Sapelo Island Educator Helps Save Whales From Beaching

Adam McKinnon (left foreground) took time off from his education program at Georgia’s Sapelo Island Reserve to help rescue a pod of pilot whales. Photos courtesy Sapelo Island Reserve.
On July 16 at 6:30 PM, when most of us were enjoying dinner, Adam Mackinnon, the education coordinator at Georgia’s Sapelo Island Reserve got a call. It wasn’t about a teacher training or kayak tour or other Reserve event. Thirty-four short-finned pilot whales had mass stranded on East Beach in St. Simons and the Georgia Department of Natural Resources (DNR) needed his help.
“Like many Reserve staff, I wear many hats,” Adam says. “I was called because I had extensive experience when I worked for DNR’s Nongame Endangered Species program and have been involved with mass standings before.”
Pilot whales are normally found around 100 miles off Georgia’s coast and are known to strand in mass, sometimes by the hundreds. When Adam arrived, the event was already streaming on Facebook Live, so a sizable crowd had already gathered to watch events unfold. It even made the New York Times.
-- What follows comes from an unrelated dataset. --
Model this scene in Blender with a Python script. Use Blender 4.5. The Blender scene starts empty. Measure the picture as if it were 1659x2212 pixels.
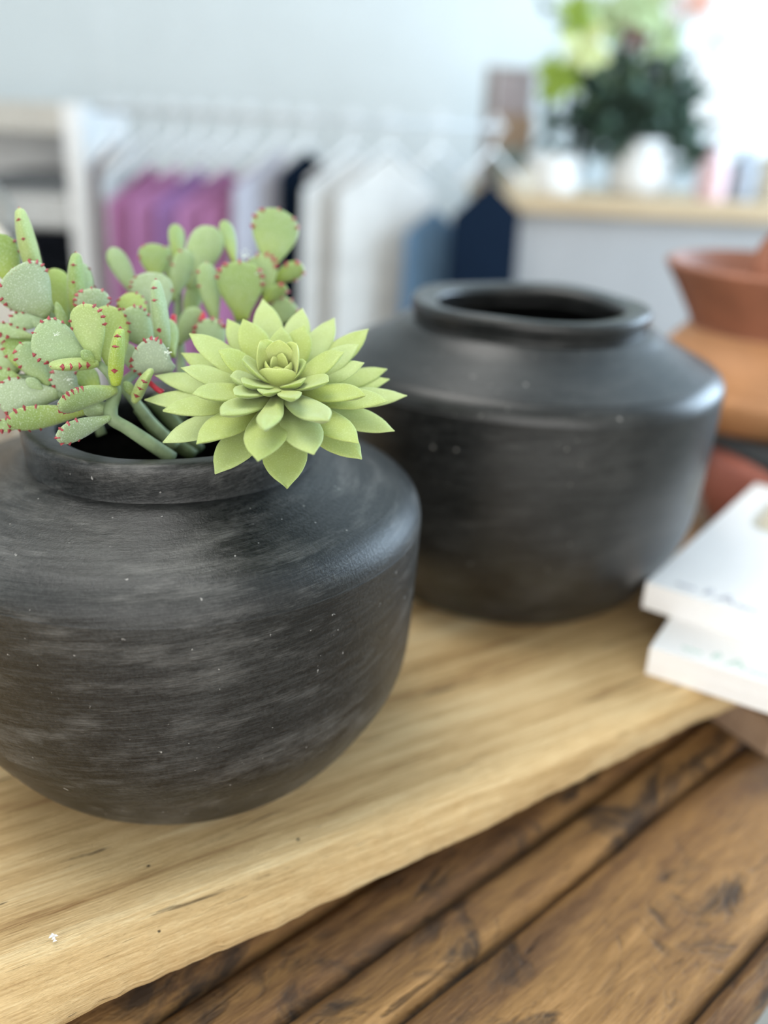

“Crowd control, informing the public, and educating all of the good Samaritans who wanted to help became a sizable task,” says Adam, who coordinated with DNR’s Nongame Conservation Section to decide the proper response.
The team determined that a large juvenile male was the potential cause of the mass stranding. The whale was injured or ill and sadly had to euthanize the animal at 1 am the following morning. As the small crowd of citizens helped shepherd the rest of the pod to safety, two other whales died on their own.
“Little is known about why whales strand in numbers like this,” says Adam. “This species has extremely close ties with other members of their pods and will often stay with a sick or injured whale no matter what. In this case, three whales died so that more than 30 could live. It could have been much worse without the all-hands effort.”